- sábado, 07 de diciembre de 2024
- Actualizado 13:03
Otros irán viendo nacer tradiciones, incluso algunas que se me escapan porque no les he dado importancia son ya para ellos imprescindibles. Sus Sanfermines serán los mismos pero distintos porque aunque sean eternos, nada en esta fiesta dura para toda la vida. Todo cambia, todo va mutando, lentamente, sin darte cuenta, hasta que un día, como me ha pasado hoy, miras el encierro y caes en que toda aquella generación de los llamados divinos, anónimos corredores que estaban en las fotos de mi infancia, caras que eran paisaje mitológico, han pasado ya.
Los dioses cuando se te hacen humanos porque comparten tu edad, tus trabajos, tus lugares de adulto con sus miserias, al no verlos desde abajo, los ojos de un crío fascinado, pierden la mística, que es la clave de todo este invento. Cuando se pierde el misterio se pierde todo, en los Sanfermines y en la existencia.
Ahora hay otros, tan buenos como los anteriores (el chaval que hace unos días se recorrió la mitad de la Estafeta en la cara de un toro es de las carreras más salvajes que he visto nunca), pero a mí, que soy un ser hecho de ausencias, me produce mucha melancolía haberlos perdido para siempre.

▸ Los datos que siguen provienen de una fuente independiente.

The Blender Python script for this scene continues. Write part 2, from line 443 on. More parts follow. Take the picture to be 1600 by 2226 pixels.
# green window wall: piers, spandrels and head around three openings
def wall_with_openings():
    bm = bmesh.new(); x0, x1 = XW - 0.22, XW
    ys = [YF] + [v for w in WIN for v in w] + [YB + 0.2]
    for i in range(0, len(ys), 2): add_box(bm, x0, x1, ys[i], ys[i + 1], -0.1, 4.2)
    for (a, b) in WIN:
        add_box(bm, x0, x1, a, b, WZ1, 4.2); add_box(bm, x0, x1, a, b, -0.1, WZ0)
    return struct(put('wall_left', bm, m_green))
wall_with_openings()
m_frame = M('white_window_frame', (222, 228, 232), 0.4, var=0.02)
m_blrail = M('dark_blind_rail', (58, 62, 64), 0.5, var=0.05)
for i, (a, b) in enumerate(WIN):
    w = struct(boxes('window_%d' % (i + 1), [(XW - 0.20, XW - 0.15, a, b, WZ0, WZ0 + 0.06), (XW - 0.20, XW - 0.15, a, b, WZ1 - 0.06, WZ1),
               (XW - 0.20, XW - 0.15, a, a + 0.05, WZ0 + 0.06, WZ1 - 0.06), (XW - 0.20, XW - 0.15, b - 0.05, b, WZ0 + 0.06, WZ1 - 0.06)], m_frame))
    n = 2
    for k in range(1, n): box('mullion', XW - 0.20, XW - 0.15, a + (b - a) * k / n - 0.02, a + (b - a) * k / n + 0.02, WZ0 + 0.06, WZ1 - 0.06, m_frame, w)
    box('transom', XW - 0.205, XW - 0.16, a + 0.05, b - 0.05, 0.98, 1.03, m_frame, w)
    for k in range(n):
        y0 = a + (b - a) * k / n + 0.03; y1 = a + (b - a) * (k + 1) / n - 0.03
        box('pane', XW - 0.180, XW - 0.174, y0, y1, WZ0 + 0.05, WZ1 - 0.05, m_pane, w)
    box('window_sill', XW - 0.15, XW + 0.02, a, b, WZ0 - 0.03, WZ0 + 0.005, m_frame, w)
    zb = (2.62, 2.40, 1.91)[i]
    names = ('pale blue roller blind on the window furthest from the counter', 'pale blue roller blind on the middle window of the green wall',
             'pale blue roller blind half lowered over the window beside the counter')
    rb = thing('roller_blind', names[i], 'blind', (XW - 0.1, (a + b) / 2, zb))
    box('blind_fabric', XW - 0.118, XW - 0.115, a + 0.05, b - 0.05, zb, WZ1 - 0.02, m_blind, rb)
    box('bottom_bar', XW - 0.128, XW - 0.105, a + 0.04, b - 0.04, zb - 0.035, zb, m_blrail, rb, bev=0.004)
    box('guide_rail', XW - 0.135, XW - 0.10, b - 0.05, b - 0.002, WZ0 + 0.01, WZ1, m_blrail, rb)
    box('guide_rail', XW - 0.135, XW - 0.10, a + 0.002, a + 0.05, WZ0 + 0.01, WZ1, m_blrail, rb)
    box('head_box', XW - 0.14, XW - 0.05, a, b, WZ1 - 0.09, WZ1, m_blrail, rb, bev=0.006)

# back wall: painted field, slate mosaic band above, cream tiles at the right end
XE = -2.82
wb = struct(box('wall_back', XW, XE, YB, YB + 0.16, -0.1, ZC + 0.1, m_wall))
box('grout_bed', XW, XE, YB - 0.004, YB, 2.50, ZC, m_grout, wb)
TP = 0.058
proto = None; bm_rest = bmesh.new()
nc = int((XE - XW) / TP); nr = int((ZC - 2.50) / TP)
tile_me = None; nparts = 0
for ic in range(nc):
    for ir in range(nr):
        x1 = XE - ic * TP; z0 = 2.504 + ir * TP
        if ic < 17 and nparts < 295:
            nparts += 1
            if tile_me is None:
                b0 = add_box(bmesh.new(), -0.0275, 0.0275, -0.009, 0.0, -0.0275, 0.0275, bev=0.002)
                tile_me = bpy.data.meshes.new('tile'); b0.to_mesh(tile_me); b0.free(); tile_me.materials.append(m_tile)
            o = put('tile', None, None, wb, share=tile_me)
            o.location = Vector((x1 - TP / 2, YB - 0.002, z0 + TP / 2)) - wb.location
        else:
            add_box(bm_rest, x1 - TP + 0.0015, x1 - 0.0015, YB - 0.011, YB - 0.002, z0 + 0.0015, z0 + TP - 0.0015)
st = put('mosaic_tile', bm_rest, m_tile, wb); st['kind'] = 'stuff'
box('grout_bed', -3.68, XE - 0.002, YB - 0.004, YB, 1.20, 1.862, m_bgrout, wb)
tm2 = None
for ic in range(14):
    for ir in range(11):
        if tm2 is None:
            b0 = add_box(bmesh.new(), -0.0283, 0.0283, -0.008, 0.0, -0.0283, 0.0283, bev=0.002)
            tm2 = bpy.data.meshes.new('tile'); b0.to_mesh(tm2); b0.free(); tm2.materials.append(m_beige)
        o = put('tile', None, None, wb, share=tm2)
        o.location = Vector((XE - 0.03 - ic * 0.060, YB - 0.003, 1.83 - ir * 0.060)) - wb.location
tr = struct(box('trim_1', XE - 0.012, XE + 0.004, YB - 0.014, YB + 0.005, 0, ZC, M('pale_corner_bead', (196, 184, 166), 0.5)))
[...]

Salvo Madina, que fue el primero que rompió la tradición de la sombra, todos se fueron como llegaron, en silencio.
Yo estoy en el otro lado ya, en el ir viendo como desaparecen de escena personajes y escenarios que eran la propia fiesta. Estaban ahí, los buscábamos siendo niños, como a Donan-Pher, el emperador del bolígrafo, que llegaba cada julio con su salacot y sus pantalones cortos de explorador para hacer fascinante una actividad tan anodina como vender rotuladores. O al Guti, con aquellos Pobres de mí de la plaza del Consejo a los que me llevaban mis tíos con mis primos para creernos mayores porque para mí, todo aquel lugar más allá de los fuegos era trasnochar.
En la primera oreja de este año se me hizo raro no encontrarme con el alcalde de sol en la arena, saludando con la chistera, antes de colocarle al torero el tradicional pañuelo rojo. Nunca había estado en una corrida sanferminera sin ese personaje surgido de la chanza, la juerga, la alegría, la risa, como casi toda tradición milenaria popular que se precie. La persona afortunadamente sigue en el tendido de sol, con sus 84 años de vitalidad a cuestas, el personaje se jubiló el año pasado.
Todo pasa, como las barracas de Yanguas y Miranda, que se fueron para siempre, como también desaparecieron los toritos con los que nos hacían fotos por la calle hace 40 años, jugando a ser torero mientras la gente entraba al coso, soñando con que un día seriamos nosotros los que subiríamos por las escaleras de andanada con el pozal de sangría.
Las fiestas de San Fermín en cada momento son perfectas, pero yo echo de menos las mías, no porque sean mejores, sino porque añoramos la infancia, que es la primera patria que habitamos los humanos de forma consciente. Afortunadamente aún quedan salvavidas a los que agarrarse, como la tómbola o la churrería de la Mañueta, espacios que tantos adultos de Pamplona aún vistamos con la ilusión de, quizás, encontrarnos de nuevo con nuestros abuelos, tan presentes siempre como lejanos ya. Y eso es todo.